:: Data lines

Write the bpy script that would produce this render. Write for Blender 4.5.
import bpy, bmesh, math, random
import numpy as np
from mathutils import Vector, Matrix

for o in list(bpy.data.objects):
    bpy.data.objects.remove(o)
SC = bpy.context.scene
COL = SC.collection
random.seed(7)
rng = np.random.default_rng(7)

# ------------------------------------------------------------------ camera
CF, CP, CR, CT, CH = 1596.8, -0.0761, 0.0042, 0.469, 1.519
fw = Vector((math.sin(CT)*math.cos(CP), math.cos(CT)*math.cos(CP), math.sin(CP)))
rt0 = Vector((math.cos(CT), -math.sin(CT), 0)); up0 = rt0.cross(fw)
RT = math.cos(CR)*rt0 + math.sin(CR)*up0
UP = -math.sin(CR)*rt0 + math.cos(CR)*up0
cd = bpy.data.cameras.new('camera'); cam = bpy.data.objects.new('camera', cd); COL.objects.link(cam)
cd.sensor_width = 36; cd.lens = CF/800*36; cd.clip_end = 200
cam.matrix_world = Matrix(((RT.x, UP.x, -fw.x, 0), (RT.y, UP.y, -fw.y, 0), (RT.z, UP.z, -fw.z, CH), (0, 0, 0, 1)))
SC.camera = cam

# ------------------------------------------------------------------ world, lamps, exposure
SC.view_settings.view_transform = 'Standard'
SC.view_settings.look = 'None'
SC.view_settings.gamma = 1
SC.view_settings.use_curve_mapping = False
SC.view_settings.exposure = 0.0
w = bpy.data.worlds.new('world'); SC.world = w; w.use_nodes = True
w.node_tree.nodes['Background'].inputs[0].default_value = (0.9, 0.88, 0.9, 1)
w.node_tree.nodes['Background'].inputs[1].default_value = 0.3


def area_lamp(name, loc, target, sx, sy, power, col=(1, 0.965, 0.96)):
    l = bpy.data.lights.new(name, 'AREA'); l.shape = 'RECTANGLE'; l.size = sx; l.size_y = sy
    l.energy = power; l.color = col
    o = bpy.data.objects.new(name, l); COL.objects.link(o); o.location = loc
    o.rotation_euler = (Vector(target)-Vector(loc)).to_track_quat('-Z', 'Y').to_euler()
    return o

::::

* [The request]
Only the lines from the start of the data to the line holding "from mathutils import Vector, Matrix" are wanted; return them exactly, both ends included.

* [Exercise response]
Write the bpy script that would produce this render. Write for Blender 4.5.
import bpy, bmesh, math, random
import numpy as np
from mathutils import Vector, Matrix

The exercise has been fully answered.